→ **Task**
Line by line, reproduce exactly the beginning of the listing below, ending with the line that contains "PI = math.pi" and adding nothing.

→ **Recorded data**
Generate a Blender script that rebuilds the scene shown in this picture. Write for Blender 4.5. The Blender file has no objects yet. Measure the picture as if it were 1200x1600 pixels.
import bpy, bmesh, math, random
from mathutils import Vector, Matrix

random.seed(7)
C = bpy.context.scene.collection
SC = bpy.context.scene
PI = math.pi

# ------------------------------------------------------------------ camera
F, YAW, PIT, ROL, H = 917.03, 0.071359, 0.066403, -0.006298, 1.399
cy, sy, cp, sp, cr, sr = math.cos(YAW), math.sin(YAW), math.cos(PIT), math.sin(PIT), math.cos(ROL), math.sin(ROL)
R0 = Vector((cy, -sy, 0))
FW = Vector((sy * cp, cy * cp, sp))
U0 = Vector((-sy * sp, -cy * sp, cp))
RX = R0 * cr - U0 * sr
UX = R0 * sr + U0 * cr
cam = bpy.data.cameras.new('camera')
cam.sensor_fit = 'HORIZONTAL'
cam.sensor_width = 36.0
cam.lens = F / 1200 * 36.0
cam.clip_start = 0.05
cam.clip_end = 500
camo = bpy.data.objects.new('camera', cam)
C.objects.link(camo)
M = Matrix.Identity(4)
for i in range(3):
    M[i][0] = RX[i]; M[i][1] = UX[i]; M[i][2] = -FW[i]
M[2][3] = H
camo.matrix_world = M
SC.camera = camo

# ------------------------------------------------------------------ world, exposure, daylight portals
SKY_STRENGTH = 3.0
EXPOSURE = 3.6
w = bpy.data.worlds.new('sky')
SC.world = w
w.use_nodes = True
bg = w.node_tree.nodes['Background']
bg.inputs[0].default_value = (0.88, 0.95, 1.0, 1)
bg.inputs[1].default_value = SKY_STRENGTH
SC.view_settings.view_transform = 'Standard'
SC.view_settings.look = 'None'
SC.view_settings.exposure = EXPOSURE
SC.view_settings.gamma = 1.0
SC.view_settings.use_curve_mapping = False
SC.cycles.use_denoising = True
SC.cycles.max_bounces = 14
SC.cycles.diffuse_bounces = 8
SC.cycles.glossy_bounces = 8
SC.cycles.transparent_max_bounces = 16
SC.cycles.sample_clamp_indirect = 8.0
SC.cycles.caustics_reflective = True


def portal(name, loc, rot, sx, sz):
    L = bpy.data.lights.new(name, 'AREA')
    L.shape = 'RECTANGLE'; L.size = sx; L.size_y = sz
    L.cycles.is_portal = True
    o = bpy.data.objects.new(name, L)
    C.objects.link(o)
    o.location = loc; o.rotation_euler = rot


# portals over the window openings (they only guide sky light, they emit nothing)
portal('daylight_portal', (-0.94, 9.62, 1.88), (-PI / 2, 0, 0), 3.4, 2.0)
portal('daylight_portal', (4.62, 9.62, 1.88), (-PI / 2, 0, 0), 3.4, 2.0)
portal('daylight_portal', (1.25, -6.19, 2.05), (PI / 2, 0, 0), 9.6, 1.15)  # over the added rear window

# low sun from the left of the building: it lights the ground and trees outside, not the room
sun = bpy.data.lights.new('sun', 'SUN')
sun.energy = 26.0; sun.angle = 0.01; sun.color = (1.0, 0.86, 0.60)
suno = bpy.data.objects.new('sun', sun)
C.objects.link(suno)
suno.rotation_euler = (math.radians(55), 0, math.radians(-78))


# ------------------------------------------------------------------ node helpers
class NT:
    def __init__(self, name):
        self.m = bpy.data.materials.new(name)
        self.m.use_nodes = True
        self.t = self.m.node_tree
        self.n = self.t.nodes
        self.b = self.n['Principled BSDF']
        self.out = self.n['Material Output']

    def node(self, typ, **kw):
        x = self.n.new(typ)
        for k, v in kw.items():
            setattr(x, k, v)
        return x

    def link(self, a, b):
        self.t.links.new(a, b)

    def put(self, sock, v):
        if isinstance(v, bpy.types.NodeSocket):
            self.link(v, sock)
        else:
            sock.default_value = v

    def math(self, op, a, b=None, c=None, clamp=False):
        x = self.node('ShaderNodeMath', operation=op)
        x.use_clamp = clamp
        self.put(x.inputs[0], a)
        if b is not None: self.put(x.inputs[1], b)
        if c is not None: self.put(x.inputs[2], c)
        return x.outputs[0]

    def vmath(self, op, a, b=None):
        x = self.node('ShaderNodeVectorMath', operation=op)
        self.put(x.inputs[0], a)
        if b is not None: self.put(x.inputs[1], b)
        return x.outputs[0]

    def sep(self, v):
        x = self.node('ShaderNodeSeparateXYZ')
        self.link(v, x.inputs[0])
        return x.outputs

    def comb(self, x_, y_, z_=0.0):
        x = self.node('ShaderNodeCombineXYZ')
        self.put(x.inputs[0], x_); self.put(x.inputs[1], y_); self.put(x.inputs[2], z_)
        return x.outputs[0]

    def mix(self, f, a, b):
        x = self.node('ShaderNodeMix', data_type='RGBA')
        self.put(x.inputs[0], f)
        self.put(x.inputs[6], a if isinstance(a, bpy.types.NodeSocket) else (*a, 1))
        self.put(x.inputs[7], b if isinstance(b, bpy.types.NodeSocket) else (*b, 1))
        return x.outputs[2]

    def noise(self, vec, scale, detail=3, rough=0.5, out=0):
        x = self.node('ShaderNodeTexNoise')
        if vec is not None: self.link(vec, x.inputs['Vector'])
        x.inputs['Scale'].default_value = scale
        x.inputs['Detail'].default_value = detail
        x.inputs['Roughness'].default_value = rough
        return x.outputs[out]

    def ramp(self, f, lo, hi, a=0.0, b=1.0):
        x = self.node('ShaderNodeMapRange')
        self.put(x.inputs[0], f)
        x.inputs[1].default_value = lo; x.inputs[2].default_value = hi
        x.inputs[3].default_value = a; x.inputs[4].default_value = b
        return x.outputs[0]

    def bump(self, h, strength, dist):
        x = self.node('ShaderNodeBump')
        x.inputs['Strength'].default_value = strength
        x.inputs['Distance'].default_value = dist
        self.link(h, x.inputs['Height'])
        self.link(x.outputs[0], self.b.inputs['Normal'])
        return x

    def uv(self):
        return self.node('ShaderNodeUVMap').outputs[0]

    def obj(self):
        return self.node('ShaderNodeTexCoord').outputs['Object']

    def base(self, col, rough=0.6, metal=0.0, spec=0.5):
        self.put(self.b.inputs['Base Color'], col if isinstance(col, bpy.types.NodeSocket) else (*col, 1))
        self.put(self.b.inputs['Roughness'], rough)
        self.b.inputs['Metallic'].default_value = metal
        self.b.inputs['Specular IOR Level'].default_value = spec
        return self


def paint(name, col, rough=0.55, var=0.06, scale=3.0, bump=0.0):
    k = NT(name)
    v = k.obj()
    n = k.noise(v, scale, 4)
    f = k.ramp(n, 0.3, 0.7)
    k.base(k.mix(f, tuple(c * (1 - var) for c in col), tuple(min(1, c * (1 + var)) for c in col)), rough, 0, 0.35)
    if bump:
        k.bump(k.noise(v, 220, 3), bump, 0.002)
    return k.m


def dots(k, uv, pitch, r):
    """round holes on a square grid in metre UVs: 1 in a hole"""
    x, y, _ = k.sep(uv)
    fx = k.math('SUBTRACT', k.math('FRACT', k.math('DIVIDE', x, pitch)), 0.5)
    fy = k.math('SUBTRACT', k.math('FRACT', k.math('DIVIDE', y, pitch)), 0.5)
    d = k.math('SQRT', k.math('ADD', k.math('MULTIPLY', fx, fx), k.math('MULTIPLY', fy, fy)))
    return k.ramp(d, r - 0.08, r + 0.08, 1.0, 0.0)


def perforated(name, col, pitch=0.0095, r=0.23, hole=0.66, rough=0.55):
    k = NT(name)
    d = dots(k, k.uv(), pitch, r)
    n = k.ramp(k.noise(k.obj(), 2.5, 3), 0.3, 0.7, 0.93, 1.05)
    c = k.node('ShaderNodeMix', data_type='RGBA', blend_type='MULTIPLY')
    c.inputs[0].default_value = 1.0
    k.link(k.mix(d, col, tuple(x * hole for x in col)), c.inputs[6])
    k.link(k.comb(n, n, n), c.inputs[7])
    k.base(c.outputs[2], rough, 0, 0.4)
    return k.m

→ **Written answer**
Generate a Blender script that rebuilds the scene shown in this picture. Write for Blender 4.5. The Blender file has no objects yet. Measure the picture as if it were 1200x1600 pixels.
import bpy, bmesh, math, random
from mathutils import Vector, Matrix

random.seed(7)
C = bpy.context.scene.collection
SC = bpy.context.scene
PI = math.pi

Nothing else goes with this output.